Para respondermos a essas perguntas, primeiramente é importante relembrar que os professores, enquanto pertencentes a uma categoria diferenciada, possuem uma série de peculiaridades contratuais, as quais permanecem os distinguindo dos demais trabalhadores.
A principal delas refere-se ao formato de contratação e pagamento de salário, que conforme previsto nas normas coletivas, ocorre a partir de unidades remuneratórias denominadas de horas-aula, ou como denomina a Consolidação das Leis do Trabalho (CLT) em seu artigo 320, apenas aulas.
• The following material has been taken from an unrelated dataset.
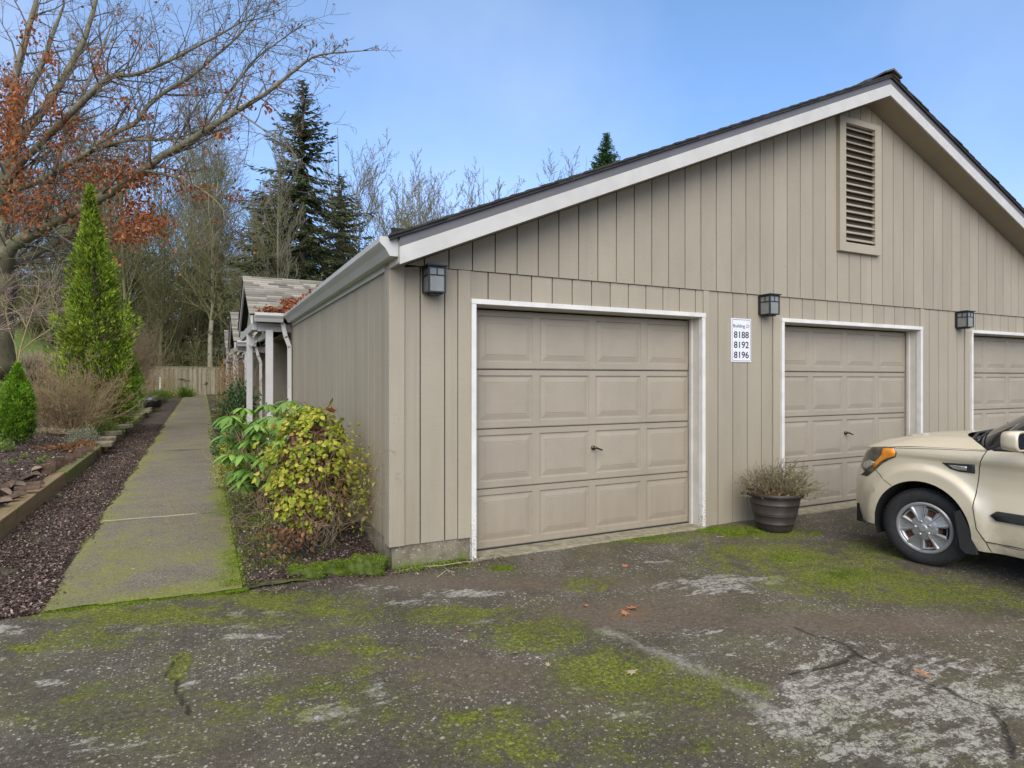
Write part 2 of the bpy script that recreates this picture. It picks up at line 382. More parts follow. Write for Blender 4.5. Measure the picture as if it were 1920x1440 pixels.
def asphalt_mat():
    n = NT("asphalt"); co = n.coord()
    big = n.noise(co, .9, 7, .62); big2 = n.noise(co, 2.3, 8, .7, .4); mid = n.noise(co, 9, 8, .75); sm_ = n.noise(co, 34, 6, .75); fine = n.noise(co, 150, 4, .75)
    def brk(m, amp, a, b, nz=None):            # a mask whose edge is broken up by noise
        return n.rng(n.math('ADD', m, n.math('MULTIPLY', n.math('SUBTRACT', nz or mid, .5), amp)), a, b)
    c = n.ramp(big2, [(.25, (.044, .037, .027)), (.45, (.070, .060, .044)), (.58, (.098, .085, .064)), (.75, (.15, .134, .105))])
    c = n.mix(n.rng(sm_, .42, .66, 0, .6), c, (.19, .165, .127))
    c = n.mix(n.rng(fine, .42, .60, 0, .8), c, (.026, .023, .018))
    c = n.mix(n.math('MULTIPLY', n.rng(big, .45, .6, 0, .6), n.rng(mid, .35, .6)), c, (.115, .092, .070))
    c = n.mix(n.math('MULTIPLY', n.rng(n.noise(co, 1.15, 6, .65), .52, .66, 0, .55), n.rng(sm_, .35, .6)), c, (.165, .158, .145))
    br = n.attr("brown"); bf = brk(br, 1.1, .22, .75); bf = n.math('MULTIPLY', bf, n.rng(fine, .3, .6, 1., .65))
    c = n.mix(n.math('MULTIPLY', bf, .8), c, n.ramp(sm_, [(.35, (.082, .060, .045)), (.6, (.15, .115, .088)), (.72, (.20, .165, .13))]))
    ru = n.attr("rust"); c = n.mix(n.math('MULTIPLY', brk(ru, 1.0, .4, 1.0), .30), c, (.19, .10, .05))
    for sc, th, col, am in ((22, .26, (.40, .37, .31), .8), (42, .30, (.46, .43, .36), .9), (75, .34, (.34, .31, .25), .9), (60, .30, (.03, .027, .022), .7)):
        w_ = n.n("TexNoise"); n.l(co, w_.inputs["Vector"]); w_.inputs["Scale"].default_value = sc*1.3; w_.inputs["Detail"].default_value = 2
        ad = n.n("VectorMath", operation='MULTIPLY_ADD'); n.l(w_.outputs[1], ad.inputs[0]); k = .9/sc; ad.inputs[1].default_value = (k, k, k); n.l(co, ad.inputs[2])
        v = n.n("TexVoronoi"); n.l(ad.outputs[0], v.inputs["Vector"]); v.inputs["Scale"].default_value = sc; s2 = n.n("SeparateColor"); n.l(v.outputs["Color"], s2.inputs[0])
        dsel = n.rng(v.outputs["Distance"], th*.8, th, 1, 0); f = n.math('MULTIPLY', dsel, n.rng(s2.outputs[0], .66 if sc > 30 else .80, .70 if sc > 30 else .82)); f = n.math('MULTIPLY', f, n.rng(big2, .36, .56, .15, 1.))
        f = n.math('MULTIPLY', f, n.rng(bf, .1, .8, am, .1)); c = n.mix(f, c, col)
    # pale worn coating, flaking in plates
    wh = n.attr("white"); dn = n.n("TexNoise"); n.l(co, dn.inputs["Vector"]); dn.inputs["Scale"].default_value = 14; dn.inputs["Detail"].default_value = 5; dn.inputs["Roughness"].default_value = .7
    ad = n.n("VectorMath", operation='MULTIPLY_ADD'); n.l(dn.outputs[1], ad.inputs[0]); ad.inputs[1].default_value = (.16, .16, .16); n.l(co, ad.inputs[2])
    v = n.n("TexVoronoi", feature='DISTANCE_TO_EDGE'); n.l(ad.outputs[0], v.inputs["Vector"]); v.inputs["Scale"].default_value = 19
    cell = n.rng(n.math('ADD', v.outputs["Distance"], n.math('MULTIPLY', sm_, .12)), .075, .125, .12, 1.)
    strk = n.noise(n.coord(scale=(2.2, 9, 1)), 1.6, 8, .75)
    th = n.math('ADD', n.math('MULTIPLY', wh, .50), n.math('ADD', n.math('MULTIPLY', n.math('SUBTRACT', mid, .5), 1.5), n.math('MULTIPLY', n.math('SUBTRACT', strk, .5), 1.9)))
    fl = n.math('MULTIPLY', n.rng(th, .26, .36), n.rng(wh, .03, .15)); fl = n.math('MULTIPLY', fl, cell); fl = n.math('MULTIPLY', fl, n.rng(sm_, .34, .40, .15, 1.)); fl = n.math('MULTIPLY', fl, n.rng(fine, .35, .55, 1., .75))
    sc2 = n.attr("scrape"); sf = n.math('MULTIPLY', n.rng(n.math('ADD', n.math('MULTIPLY', sc2, .34), n.math('ADD', n.math('MULTIPLY', mid, .75), n.math('MULTIPLY', big2, .75))), .90, 1.12), n.rng(sc2, .02, .3)); fl = n.math('MAXIMUM', fl, n.math('MULTIPLY', sf, n.rng(sm_, .36, .5, .15, .75)))
    c = n.mix(n.math('MULTIPLY', fl, .80), c, n.ramp(n.noise(co, 26, 5, .7), [(.3, (.33, .315, .28)), (.7, (.52, .50, .455))]))
    # moss
    ms = n.attr("moss"); mf = n.math('ADD', n.math('MULTIPLY', ms, .60), n.math('ADD', n.math('MULTIPLY', n.math('SUBTRACT', mid, .5), 1.7), n.math('MULTIPLY', n.math('SUBTRACT', big2, .5), 1.9)))
    f = n.math('MULTIPLY', n.rng(mf, .12, .50), n.rng(ms, .02, .2)); f = n.math('MULTIPLY', f, n.rng(n.math('ADD', sm_, n.math('MULTIPLY', fine, .4)), .52, .82, .35, 1.))
    mc = n.ramp(n.noise(co, 48, 6, .78), [(.30, (.038, .042, .008)), (.46, (.115, .135, .010)), (.56, (.26, .295, .014)), (.70, (.48, .52, .03))])
    c = n.mix(n.math('MULTIPLY', f, .95), c, mc)
    film = n.math('MULTIPLY', n.rng(n.noise(co, 1.7, 8, .7), .47, .62, 0, .5), n.rng(sm_, .42, .58)); film = n.math('MULTIPLY', film, n.rng(bf, 0, .6, 1, .3)); c = n.mix(film, c, (.12, .135, .022))
    ck = n.attr("crack"); ckf = n.rng(n.math('ADD', ck, n.math('MULTIPLY', sm_, .7)), 1.02, 1.22); c = n.mix(n.math('MULTIPLY', ckf, .7), c, (.016, .014, .010))
    n.color(c); n.set(Roughness=n.rng(mid, .3, .7, .7, .95)); n.b.inputs["Specular IOR Level"].default_value = .3
    h = n.math('ADD', n.math('MULTIPLY', fine, .5), n.math('MULTIPLY', sm_, 1.1)); h = n.math('ADD', h, n.math('MULTIPLY', f, 1.0)); h = n.math('ADD', h, n.math('MULTIPLY', fl, .5)); h = n.math('SUBTRACT', h, n.math('MULTIPLY', ckf, 2.))
    n.bump(h, 1., .009); return n.m
m_asph = asphalt_mat()
def frontedge(X):    # where the asphalt meets path, beds and building
    return np.where(X < -2.35, .15, np.where(X < -1.08, .15-.14*(X+2.35)/1.27*.9, np.where(X < 0, .06-.02*(X+1.08), .12)))
def asph_z(X, Y):
    z = bumpz(X, Y, .005)-.006*CRACK(X, Y)
    e = (X > -1.2) & (X < .62); z = z-np.where(e, np.clip((Y+.35)/.4, 0, 1)*.012, 0)
    return z+.004
AT = dict(moss=MOSS, white=WHITE, scrape=SCRAPE, brown=BROWN, rust=RUST, crack=CRACK)
xs = np.concatenate([np.linspace(-60, -5, 12)[:-1], np.arange(-5, 9.5, .028), np.linspace(9.5, 60, 12)])
ys = np.concatenate([np.linspace(-60, -5, 10)[:-1], np.arange(-5, .36, .028)])
o = grid_mesh("asphalt_driveway", xs, ys, asph_z, [m_asph], AT, keep=lambda x, y: y < frontedge(x)+.04); props(o, kind="structure")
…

Um professor, portanto, é contratado por um determinado número de horas-aula semanais, as quais multiplicadas por quatro semanas e meia acrescidas de um sexto a título de repouso semanal remunerado, resultam no seu salário mensal.
Essa condição de cálculo por hora, quando o contrato é convertido em teletrabalho, home office ou qualquer outra modalidade de trabalho a distância permanece em plena vigência, uma vez que os limites contratuais permanecem inalterados nessa fase transitória em que o trabalho não é mais realizado no estabelecimento de ensino, mas no domicílio do trabalhador.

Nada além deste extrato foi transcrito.